## Problem statement:
Output a verbatim copy of the data, cut off after the line that contains "S.camera = co".

## Recorded information:
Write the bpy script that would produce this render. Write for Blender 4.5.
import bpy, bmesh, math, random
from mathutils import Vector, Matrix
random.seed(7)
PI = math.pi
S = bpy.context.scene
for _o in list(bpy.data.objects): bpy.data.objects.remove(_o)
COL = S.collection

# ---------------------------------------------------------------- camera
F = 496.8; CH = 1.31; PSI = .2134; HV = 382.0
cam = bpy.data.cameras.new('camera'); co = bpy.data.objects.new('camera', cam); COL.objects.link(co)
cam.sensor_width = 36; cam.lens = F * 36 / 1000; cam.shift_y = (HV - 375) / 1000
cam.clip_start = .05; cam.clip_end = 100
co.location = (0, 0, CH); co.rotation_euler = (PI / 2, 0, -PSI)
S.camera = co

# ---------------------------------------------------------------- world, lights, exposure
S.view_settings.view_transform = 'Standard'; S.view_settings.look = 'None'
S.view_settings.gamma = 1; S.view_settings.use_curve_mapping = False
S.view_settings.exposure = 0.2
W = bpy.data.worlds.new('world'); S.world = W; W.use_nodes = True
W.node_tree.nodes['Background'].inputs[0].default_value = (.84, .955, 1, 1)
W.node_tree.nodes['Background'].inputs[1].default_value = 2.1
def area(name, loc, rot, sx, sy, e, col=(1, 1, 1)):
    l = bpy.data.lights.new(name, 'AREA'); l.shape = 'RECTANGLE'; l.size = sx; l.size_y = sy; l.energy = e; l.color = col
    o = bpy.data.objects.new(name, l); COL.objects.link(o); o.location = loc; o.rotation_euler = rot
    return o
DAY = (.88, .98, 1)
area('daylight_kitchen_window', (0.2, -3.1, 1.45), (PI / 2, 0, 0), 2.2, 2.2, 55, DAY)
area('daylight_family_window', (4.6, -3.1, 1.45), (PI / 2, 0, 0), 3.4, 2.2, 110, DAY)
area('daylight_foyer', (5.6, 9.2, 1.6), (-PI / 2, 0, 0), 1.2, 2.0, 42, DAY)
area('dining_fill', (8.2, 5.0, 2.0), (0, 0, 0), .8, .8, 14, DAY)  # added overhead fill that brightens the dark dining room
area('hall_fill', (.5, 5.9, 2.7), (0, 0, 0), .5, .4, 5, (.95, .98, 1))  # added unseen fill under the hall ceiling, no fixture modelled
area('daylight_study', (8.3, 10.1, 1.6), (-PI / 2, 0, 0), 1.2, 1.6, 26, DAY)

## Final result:
Write the bpy script that would produce this render. Write for Blender 4.5.
import bpy, bmesh, math, random
from mathutils import Vector, Matrix
random.seed(7)
PI = math.pi
S = bpy.context.scene
for _o in list(bpy.data.objects): bpy.data.objects.remove(_o)
COL = S.collection

# ---------------------------------------------------------------- camera
F = 496.8; CH = 1.31; PSI = .2134; HV = 382.0
cam = bpy.data.cameras.new('camera'); co = bpy.data.objects.new('camera', cam); COL.objects.link(co)
cam.sensor_width = 36; cam.lens = F * 36 / 1000; cam.shift_y = (HV - 375) / 1000
cam.clip_start = .05; cam.clip_end = 100
co.location = (0, 0, CH); co.rotation_euler = (PI / 2, 0, -PSI)
S.camera = co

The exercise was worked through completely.